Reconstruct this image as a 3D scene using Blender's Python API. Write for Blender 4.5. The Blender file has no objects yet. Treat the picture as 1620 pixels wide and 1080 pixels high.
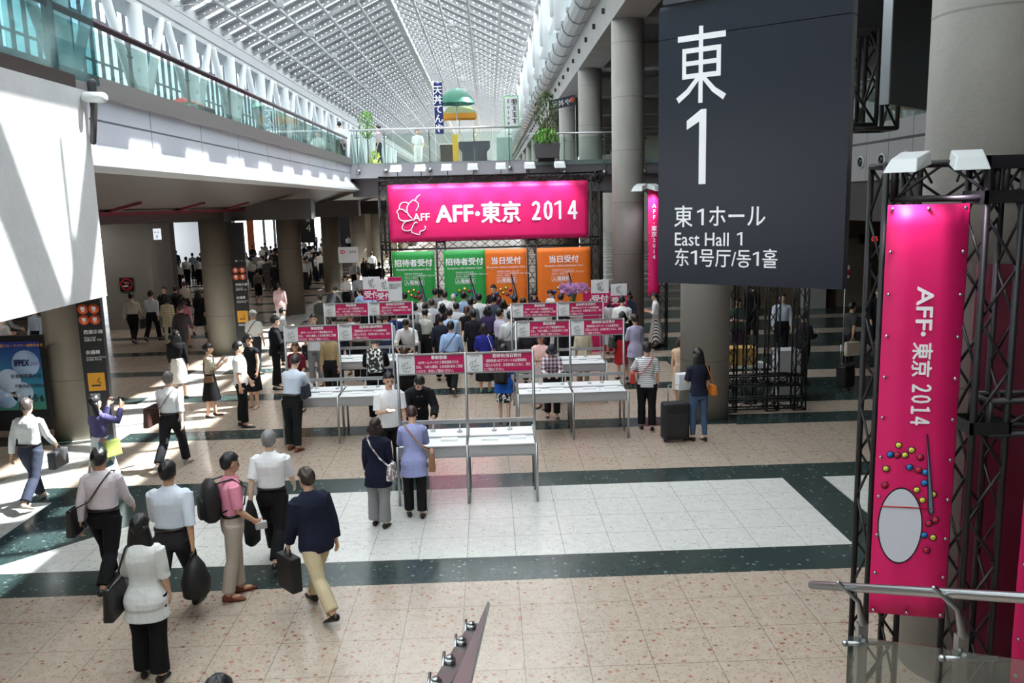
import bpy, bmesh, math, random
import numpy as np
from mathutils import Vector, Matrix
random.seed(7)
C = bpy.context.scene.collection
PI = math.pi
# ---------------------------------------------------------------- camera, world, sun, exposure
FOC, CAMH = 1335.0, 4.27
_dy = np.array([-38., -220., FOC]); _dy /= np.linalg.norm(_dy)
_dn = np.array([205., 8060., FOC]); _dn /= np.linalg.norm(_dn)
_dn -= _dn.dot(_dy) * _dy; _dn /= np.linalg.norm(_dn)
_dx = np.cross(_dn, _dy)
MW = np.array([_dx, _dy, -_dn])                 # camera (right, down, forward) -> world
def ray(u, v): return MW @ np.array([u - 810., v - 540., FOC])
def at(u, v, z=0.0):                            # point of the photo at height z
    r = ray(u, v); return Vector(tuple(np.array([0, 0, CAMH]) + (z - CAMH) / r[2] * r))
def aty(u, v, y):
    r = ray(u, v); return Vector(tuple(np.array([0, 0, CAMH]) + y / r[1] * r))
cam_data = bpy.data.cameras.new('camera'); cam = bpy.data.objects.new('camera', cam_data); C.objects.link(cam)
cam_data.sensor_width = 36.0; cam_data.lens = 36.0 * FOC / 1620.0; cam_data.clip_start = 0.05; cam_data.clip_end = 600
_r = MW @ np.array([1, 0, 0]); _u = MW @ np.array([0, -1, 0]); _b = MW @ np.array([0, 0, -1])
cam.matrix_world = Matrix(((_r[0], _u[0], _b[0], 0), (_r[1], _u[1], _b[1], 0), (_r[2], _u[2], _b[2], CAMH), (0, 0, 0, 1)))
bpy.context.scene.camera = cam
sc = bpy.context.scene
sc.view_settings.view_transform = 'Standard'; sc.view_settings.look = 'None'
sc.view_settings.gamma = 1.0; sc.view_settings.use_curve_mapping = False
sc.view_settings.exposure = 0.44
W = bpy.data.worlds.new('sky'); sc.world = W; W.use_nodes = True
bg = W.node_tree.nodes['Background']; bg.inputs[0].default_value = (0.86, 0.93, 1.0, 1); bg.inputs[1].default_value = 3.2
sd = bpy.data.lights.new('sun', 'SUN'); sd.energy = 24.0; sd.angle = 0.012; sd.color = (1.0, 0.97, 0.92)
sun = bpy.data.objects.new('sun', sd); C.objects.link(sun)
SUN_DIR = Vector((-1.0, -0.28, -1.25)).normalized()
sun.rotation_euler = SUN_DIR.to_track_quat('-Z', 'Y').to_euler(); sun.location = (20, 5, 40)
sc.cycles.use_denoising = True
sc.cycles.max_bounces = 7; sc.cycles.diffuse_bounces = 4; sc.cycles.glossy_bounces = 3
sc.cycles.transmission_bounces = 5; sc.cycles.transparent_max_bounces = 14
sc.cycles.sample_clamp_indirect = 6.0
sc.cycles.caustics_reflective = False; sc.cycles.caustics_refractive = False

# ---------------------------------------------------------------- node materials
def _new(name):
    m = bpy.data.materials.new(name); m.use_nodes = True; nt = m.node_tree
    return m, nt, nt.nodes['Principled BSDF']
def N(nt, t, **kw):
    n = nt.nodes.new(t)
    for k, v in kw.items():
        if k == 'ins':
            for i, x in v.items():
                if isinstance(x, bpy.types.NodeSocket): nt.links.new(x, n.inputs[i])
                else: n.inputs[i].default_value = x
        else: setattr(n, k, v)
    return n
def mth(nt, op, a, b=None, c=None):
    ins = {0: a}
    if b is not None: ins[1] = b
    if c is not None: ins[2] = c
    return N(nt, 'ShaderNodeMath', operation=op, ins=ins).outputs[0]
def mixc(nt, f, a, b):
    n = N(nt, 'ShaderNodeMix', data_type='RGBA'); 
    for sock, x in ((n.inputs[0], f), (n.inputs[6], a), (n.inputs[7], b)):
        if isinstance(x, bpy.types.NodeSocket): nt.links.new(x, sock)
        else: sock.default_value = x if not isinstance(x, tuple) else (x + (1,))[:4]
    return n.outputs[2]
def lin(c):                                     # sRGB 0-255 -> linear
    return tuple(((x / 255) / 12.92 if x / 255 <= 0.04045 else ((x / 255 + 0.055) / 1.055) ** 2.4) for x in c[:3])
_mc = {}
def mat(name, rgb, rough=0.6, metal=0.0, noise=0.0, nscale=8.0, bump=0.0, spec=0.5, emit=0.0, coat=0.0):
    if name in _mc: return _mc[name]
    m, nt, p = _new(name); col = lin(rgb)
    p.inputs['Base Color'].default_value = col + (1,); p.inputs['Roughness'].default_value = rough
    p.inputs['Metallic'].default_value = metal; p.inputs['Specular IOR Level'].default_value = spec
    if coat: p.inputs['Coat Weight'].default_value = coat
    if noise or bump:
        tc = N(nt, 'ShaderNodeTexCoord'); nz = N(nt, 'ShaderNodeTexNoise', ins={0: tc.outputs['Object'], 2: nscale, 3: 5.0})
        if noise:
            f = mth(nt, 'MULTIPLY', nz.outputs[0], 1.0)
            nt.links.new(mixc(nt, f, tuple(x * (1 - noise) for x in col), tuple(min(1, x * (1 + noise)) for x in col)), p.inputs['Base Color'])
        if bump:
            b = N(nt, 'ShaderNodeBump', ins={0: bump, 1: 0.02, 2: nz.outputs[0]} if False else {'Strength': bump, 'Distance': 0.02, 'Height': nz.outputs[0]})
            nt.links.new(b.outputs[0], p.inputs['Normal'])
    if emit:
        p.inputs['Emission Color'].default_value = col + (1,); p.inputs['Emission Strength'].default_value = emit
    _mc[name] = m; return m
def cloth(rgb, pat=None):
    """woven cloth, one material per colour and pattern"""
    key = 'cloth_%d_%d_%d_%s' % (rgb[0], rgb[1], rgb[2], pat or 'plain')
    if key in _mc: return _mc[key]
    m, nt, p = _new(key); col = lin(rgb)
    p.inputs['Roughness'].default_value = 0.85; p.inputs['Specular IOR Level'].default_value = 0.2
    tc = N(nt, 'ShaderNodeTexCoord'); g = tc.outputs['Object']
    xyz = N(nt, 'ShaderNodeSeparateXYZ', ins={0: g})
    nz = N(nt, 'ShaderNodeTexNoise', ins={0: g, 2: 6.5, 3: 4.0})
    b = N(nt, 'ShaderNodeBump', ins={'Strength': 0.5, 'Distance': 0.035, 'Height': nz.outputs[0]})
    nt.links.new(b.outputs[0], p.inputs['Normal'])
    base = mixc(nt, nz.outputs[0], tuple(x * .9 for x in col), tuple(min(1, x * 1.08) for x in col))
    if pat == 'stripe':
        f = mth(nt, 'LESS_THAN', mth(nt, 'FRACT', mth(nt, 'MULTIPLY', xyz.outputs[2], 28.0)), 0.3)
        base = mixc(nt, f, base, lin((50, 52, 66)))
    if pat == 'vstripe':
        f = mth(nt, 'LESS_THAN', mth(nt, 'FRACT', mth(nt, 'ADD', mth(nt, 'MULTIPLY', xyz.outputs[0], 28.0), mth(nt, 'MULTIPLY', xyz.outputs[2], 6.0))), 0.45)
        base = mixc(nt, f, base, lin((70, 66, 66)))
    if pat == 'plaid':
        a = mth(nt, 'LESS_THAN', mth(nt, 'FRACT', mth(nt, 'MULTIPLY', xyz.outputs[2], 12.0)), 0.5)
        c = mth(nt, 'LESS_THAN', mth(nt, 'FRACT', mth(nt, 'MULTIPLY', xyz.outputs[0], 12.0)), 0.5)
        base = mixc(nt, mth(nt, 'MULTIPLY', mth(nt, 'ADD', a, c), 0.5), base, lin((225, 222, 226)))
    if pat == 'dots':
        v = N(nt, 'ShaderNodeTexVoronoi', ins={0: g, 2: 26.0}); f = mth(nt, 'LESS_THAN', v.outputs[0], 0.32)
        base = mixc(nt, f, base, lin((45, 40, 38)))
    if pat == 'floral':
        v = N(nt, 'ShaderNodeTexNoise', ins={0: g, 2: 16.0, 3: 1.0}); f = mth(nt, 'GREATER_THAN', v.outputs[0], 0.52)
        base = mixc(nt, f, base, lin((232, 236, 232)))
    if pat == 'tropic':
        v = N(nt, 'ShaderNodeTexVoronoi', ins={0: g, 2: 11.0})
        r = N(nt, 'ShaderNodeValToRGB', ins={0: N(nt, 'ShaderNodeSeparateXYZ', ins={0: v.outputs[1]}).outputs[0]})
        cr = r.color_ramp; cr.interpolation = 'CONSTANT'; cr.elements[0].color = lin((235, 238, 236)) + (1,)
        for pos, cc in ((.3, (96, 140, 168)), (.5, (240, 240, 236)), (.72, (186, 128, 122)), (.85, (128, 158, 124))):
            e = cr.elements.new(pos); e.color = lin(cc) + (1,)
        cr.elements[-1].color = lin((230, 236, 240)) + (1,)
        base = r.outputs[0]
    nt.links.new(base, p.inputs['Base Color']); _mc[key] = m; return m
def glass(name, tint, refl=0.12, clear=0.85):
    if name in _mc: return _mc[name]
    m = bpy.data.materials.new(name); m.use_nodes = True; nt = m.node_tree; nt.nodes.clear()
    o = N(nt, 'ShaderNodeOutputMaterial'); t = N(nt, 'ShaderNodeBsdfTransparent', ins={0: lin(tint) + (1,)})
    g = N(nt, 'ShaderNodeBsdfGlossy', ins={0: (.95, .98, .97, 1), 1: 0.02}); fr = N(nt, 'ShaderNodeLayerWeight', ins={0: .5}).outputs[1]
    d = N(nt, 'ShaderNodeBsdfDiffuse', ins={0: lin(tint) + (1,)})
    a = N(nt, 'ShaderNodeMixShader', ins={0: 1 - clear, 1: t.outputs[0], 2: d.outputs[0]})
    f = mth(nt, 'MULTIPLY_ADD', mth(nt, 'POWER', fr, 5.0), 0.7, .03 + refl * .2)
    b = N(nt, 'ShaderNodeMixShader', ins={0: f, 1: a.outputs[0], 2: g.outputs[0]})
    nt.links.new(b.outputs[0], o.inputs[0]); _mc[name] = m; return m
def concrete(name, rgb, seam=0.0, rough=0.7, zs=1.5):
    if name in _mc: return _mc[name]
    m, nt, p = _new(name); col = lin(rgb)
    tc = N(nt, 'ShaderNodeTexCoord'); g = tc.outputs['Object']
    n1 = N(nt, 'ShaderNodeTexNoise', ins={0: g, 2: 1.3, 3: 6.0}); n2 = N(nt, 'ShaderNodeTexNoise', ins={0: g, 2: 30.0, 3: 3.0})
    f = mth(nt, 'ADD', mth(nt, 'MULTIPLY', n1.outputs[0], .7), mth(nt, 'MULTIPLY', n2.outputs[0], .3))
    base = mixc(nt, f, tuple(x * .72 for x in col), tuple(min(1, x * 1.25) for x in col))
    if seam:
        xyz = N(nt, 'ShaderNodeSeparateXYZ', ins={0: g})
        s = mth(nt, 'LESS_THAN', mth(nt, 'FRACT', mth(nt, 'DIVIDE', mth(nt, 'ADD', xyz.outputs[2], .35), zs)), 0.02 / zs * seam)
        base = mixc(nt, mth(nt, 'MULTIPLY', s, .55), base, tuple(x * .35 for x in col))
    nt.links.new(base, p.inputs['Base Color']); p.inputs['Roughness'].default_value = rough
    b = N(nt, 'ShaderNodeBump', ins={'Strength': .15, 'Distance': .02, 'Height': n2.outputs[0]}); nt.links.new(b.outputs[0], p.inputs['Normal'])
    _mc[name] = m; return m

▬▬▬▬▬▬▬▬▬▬

→ Exercise prompt: Scan the listing above and identify each line holding the string "scene"; copy every such line.

→ Output of the exercise:
Reconstruct this image as a 3D scene using Blender's Python API. Write for Blender 4.5. The Blender file has no objects yet. Treat the picture as 1620 pixels wide and 1080 pixels high.
C = bpy.context.scene.collection
bpy.context.scene.camera = cam
sc = bpy.context.scene